Letter from abroad: Chanmony Chea, Long Beach, California, USA

Letter from abroad: Chanmony Chea, Long Beach, California, USA

Fail to plan, plan to fail. We all know this very well. So when do I need to plan my class schedule for spring semester, which will not start until late January? The answer is as early as mid-November, though the earlier I start planning, the better and easier it will be for me.

Just like other university students in the United Stated, I am responsible for my own degree of progress. At first, it did appear to me as a challenge, considering my past experience as a student at Royal University of Phnom Penh.

Back then I did not have to worry about which courses I was required to take to graduate or who my professors would be because school took care of these hassles. All I needed to do at the beginning of every semester was to obtain a copy of the pre-arranged schedule and find out who my assigned professors turned out to be.

That is not the case here, obviously.

A few months before semester starts, the university will list all the classes being offered along with the information about instructors, room numbers and day and time of the class meeting. Once the information becomes available to students, my planning will soon follow.

I may have to decide whether to take an accounting course in spring or save it for fall semester and take marketing instead. Once I have chosen to take one particular course, the next question will be who the potential instructors are. Very often I need to weigh the benefits of having a strict professor from whom I will learn a great deal against the luxury of not having to write a thick report should I take that same course with a relatively easier professor.

To be able to make an informed decision, the process may involve some research. I usually consult Ratemyprofessors.com and seek advice from fellow students who have taken the course.

It didn’t take me long to adapt to this routine. I no longer consider it a challenge as I once did. Rather, I now appreciate and even enjoy the advantages that come with the freedom to make decisions regarding my own academic path.

One of the major benefits is I get to decide who I want to have for my professors. Taking classes with instructors whose teaching styles match my study techniques makes learning significantly easier and more effective and ultimately is good for my GPA.

There is also the freedom to select courses also allow me to efficiently balance my workload.

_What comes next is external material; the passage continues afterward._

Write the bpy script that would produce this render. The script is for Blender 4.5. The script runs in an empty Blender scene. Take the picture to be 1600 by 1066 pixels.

By planning ahead, I can spread the deemed-to-be-hard classes instead of taking them all at once, so I hardly find myself in the situation of either under-load or over-load.  

The distinct sense of independence and responsibility I have experienced is probably the greatest nonacademic reward. Not only do I get to make critical decisions, but I also learn to take full responsibility for the consequences that follow. I very much like the feeling of being in charge of navigating my own journey.

Personally, I find the education system in the United States more flexible than that in Cambodia. In addition to promoting independence, it encourages individuals to take charge of their education in a way that students in Cambodia cannot.